Who Should Listen to Out of the Dark
Series readers who have been following Evan Smoak should come to this immediately. Those new to Orphan X who enjoy smart, propulsive thrillers with genuine character work should start at book one and work forward. The series is worth the investment, and this is the installment where that investment pays off most clearly. Listeners who want political thrillers with genuine stakes and a protagonist who is more than a vehicle for competence porn will find Hurwitz delivering exactly that.
Frequently Asked Questions
Do I need to read the previous three Orphan X books before Out of the Dark?
The book is designed to be accessible to new readers on the thriller level, but the emotional weight of Evan’s relationships and history depends on the earlier books. Most reviewers and longtime fans consider this the series’ strongest entry, which suggests the investment in the earlier volumes pays off here.
How does Scott Brick compare to other potential narrators for this kind of thriller?
Brick is one of the most experienced thriller narrators working, and his consistency across the Orphan X series is an asset.

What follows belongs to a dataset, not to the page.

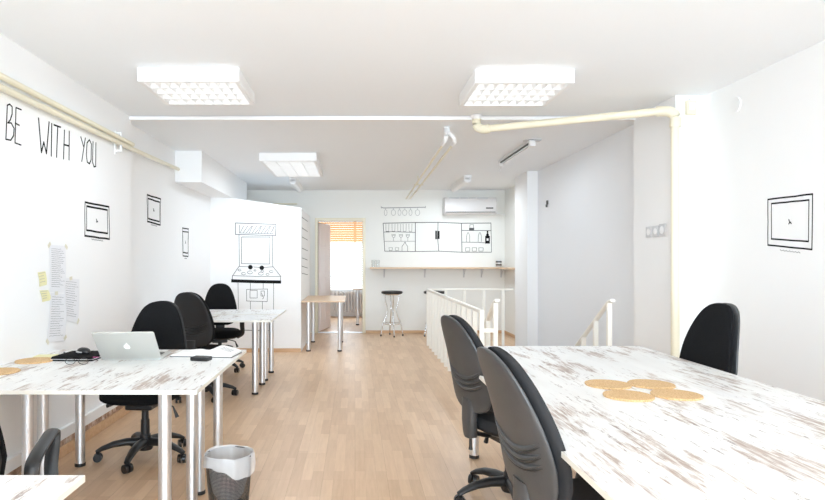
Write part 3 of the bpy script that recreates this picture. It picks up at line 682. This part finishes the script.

He has narrated hundreds of titles and his control of pace and tone in action-driven material is reliable. The Evan Smoak character fits his voice well.
Is the premise of killing the President handled seriously or does it veer into pulp territory?
Hurwitz takes the premise seriously enough to build real tension around the logistics and moral implications, while keeping the pacing of a thriller rather than a political novel. The endorsements from Lee Child, Harlan Coben, and David Baldacci on the cover reflect the consensus that he earns the premise rather than simply deploying it.
How does Out of the Dark fit into the overall Orphan X series arc? Is it a good stopping point?
The book resolves its central conflict while leaving Evan’s ongoing life and certain relationships open for future development. It works as a satisfying endpoint for the arc begun in book one, though the series continues. Reviewers describe it as the best entry, which suggests it lands on a high note whether you continue or not.